Ars Technica on IPv4 exhaustion

Owen DeLong owen at delong.com
Wed Jun 18 17:40:08 UTC 2014


On Jun 18, 2014, at 09:56 , Niels Bakker <niels=nanog at bakker.net> wrote:

> * mail at martingeddes.com (Martin Geddes) [Wed 18 Jun 2014, 18:17 CEST]:
>> It may never become the defacto standard, period. Nearly 20 years to reach
>> 2% penetration is a strong hint that the costs outweigh the benefits.

The 2% number is also not particularly meaningful. Traffic levels as measured by Google are closer to 4%, but even that doesn't tell the whole story.

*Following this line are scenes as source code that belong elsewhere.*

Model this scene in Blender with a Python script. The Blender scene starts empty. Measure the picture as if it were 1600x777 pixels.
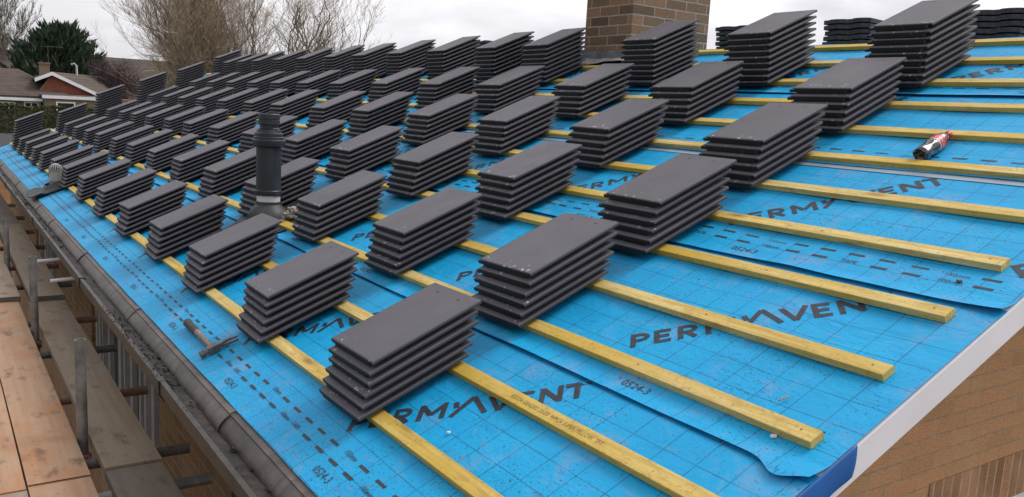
import bpy, bmesh, math, random
from mathutils import Vector, Matrix, noise as mnoise
random.seed(7)
D = bpy.data
scene = bpy.context.scene
COL = scene.collection
PI = math.pi

# ------------------------------------------------------------------ frame
# X: level, from the eaves towards the ridge; Y: along the eaves, away from
# the near verge; Z up.  Origin: near end of the eaves.  A roof point is (u, v, h):
# u along the eaves, v up the slope, h above the membrane.
PITCH = math.radians(22.9)
CP, SP = math.cos(PITCH), math.sin(PITCH)
GROUND = -2.4
RIDGE_V = 4.13
U0, U1 = -0.29, 15.1          # near and far verge
B1, GAUGE = 0.273, 0.3107     # first batten and batten gauge


def RP(u, v, h=0.0):
    return Vector((v * CP - h * SP, u, v * SP + h * CP))


# ------------------------------------------------------------------ materials
def new_mat(name):
    m = D.materials.new(name)
    m.use_nodes = True
    nt = m.node_tree
    b = nt.nodes['Principled BSDF']
    return m, nt, b


def N(nt, typ, **kw):
    n = nt.nodes.new(typ)
    for k, v in kw.items():
        if k.startswith('i_'):
            key = k[2:]
            key = int(key) if key.isdigit() else key.replace('_', ' ')
            n.inputs[key].default_value = v
        else:
            setattr(n, k, v)
    return n


def L(nt, a, b):
    nt.links.new(a, b)


def ramp(nt, fac, stops):
    r = N(nt, 'ShaderNodeValToRGB')
    el = r.color_ramp.elements
    while len(el) < len(stops):
        el.new(0.5)
    for e, (p, c) in zip(el, stops):
        e.position = p
        e.color = (c[0], c[1], c[2], 1) if not isinstance(c, (int, float)) else (c, c, c, 1)
    L(nt, fac, r.inputs[0])
    return r


def mixc(nt, fac, a, b, blend='MIX'):
    m = N(nt, 'ShaderNodeMix', data_type='RGBA', blend_type=blend)
    for sock, val in ((m.inputs[0], fac), (m.inputs[6], a), (m.inputs[7], b)):
        if isinstance(val, (int, float)):
            sock.default_value = val
        elif isinstance(val, tuple):
            sock.default_value = (val[0], val[1], val[2], 1)
        else:
            L(nt, val, sock)
    return m.outputs[2]


def math_n(nt, op, a, b=None, c=None):
    m = N(nt, 'ShaderNodeMath', operation=op)
    for i, val in enumerate((a, b, c)):
        if val is None:
            continue
        if isinstance(val, (int, float)):
            m.inputs[i].default_value = val
        else:
            L(nt, val, m.inputs[i])
    return m.outputs[0]


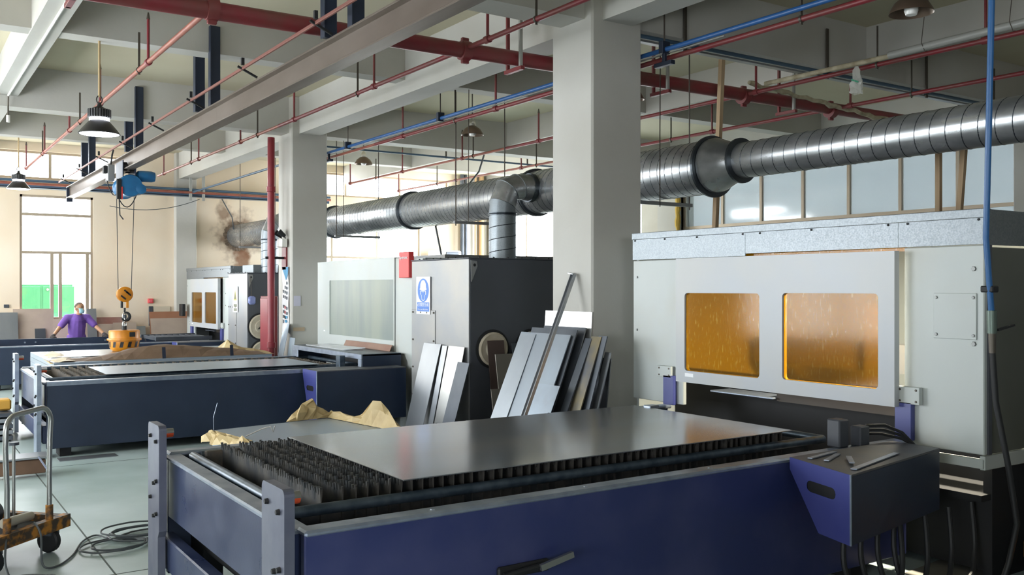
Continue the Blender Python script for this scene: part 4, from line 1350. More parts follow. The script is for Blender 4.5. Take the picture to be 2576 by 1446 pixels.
# ================================================================== LAMPS
def highbay(label, x, y, z, lit=True):
    e = thing('high_bay_lamp', label, 'lamp', (x, y, z), 'high-bay lamps')
    B().lathe([(.215, 0), (.222, .005), (.19, .05), (.14, .11), (.105, .15), (.10, .155), (.2, .01), (.215, 0)], (x, y, z), 36, cap=False).build('shade', LAMPK, e, True)
    hs = B().lathe([(.02, 0), (.108, 0), (.108, .09), (.07, .11), (.03, .13), (.02, .16)], (x, y, z + .185), 28).build('heat_sink', LAMPK, e, True)
    b = B()
    for k in range(26):
        t = 2 * PI * k / 26
        b.obox((x + .112 * math.cos(t), y + .112 * math.sin(t), z + .235), (math.cos(t), math.sin(t), 0), (-math.sin(t), math.cos(t), 0), (0, 0, 1), .012, .004, .045)
    b.build('cooling_fins', mat('heat_sink_fins', '6d6d6f', .4, .6), hs)
    B().lathe([(.1, 0), (.106, .0), (.106, .035), (.1, .035)], (x, y, z + .152), 28).build('light_ring', LED, e)
    B().lathe([(.001, 0), (.205, 0), (.205, .006), (.001, .006)], (x, y, z + .002), 36).build('light_disc', LED, e)
    B().tube([(x + .03 * math.cos(t), y, z + .39 + .045 * math.sin(t)) for t in [2 * PI * i / 12 for i in range(12)]], .007, 6, closed=True).build('hook_ring', BLACK, e)
    B().cyl((x, y, z + .34), (x, y, z + .36), .02, n=8).build('hook_base', BLACK, e)
    B().cyl((x, y, z + .42), (x, y, 5.1), .013, n=8).build('drop_tube', mat('tan_tube', 'b39a72', .5), e)
highbay('lit high-bay lamp with a black bell shade near the crane rail', 1.97, 11.3, 3.62)
highbay('lit high-bay lamp close to the end wall window', 2.12, 20.6, 3.83)
def shade_lamp(label, x, y, z, r=.17):
    e = thing('pendant_lamp', label, 'lamp', (x, y, z), 'unlit bell pendant lamps')
    B().lathe([(r, 0), (r * .97, .02), (r * .75, .085), (r * .42, .13), (r * .3, .14), (r * .28, .136), (r * .4, .125), (r * .72, .08), (r * .93, .018), (r, 0)], (x, y, z), 32, cap=False).build('shade', LAMPS, e, True)
    B().lathe([(r * .3, .13), (r * .32, .17), (r * .2, .22), (r * .1, .25), (.012, .27)], (x, y, z), 20).build('socket', LAMPI, e, True)
    B().lathe([(.001, -.015), (r * .25, -.012), (r * .32, .02), (r * .32, .09), (r * .2, .13)], (x, y, z), 20).build('bulb', BULB, e, True)
    B().cyl((x, y, z + .26), (x, y, 5.1), .009, n=6).build('rod', RODM, e)
shade_lamp('unlit bronze pendant lamp beside the blue pipe above the duct', 7.3, 12.0, 4.19)
shade_lamp('unlit bronze pendant lamp near the far column', 7.5, 16.3, 4.24)
shade_lamp('unlit dark pendant lamp at the top edge near the blue drop pipe', 6.8, 4.43, 4.09)
shade_lamp('unlit pendant lamp hidden behind the big column', 7.2, 8.3, 4.09)
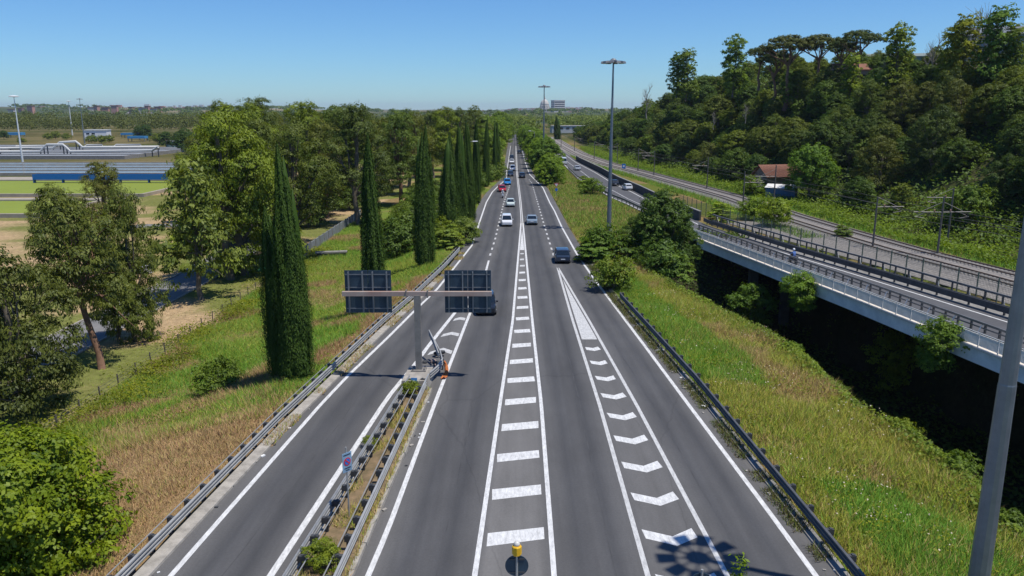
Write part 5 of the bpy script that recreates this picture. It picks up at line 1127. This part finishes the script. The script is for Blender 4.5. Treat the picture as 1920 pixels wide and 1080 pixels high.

The total deployment of IPv6 is probably much closer to 15-25% globally. The astonishingly lower traffic figures are a result of the following likely factors:
	1.	They represent the intersection of client AND servers that are IPv6 enabled.
	2.	They are further reduced by happy eyeballs often preferring IPv4 even when IPv6 would work.
	3.	End user and enterprise adoption is lagging, even where IPv6 could be fully deployed in minutes without any harm.

> Never before have we run out of IPv4 address space, so this time may well be different, now that an actual need for change is developing.

Indeed. A time is coming when new content and services will be unable to be deployed on IPv4 due to lack of number resources. Once that starts to occur, IPv6 becomes the only viable alternative. The question at this point is not whether IPv6 will become the de facto standard, but how much pain we will inflict on the general public in that transition process.

If we deploy IPv6 ubiquitously before we reach that point, then the pain of transition can be minimized. If we fail to do so, then the transition will be abrupt, painful, and very disruptive.

Unfortunately, this is a classic recipe for the tragedy of the commons. We must all act in our mutual best interest deploying IPv6, or, we will all suffer together. Sadly, those who deploy IPv6 later will suffer the least at first and what happens in the long run remains to be seen.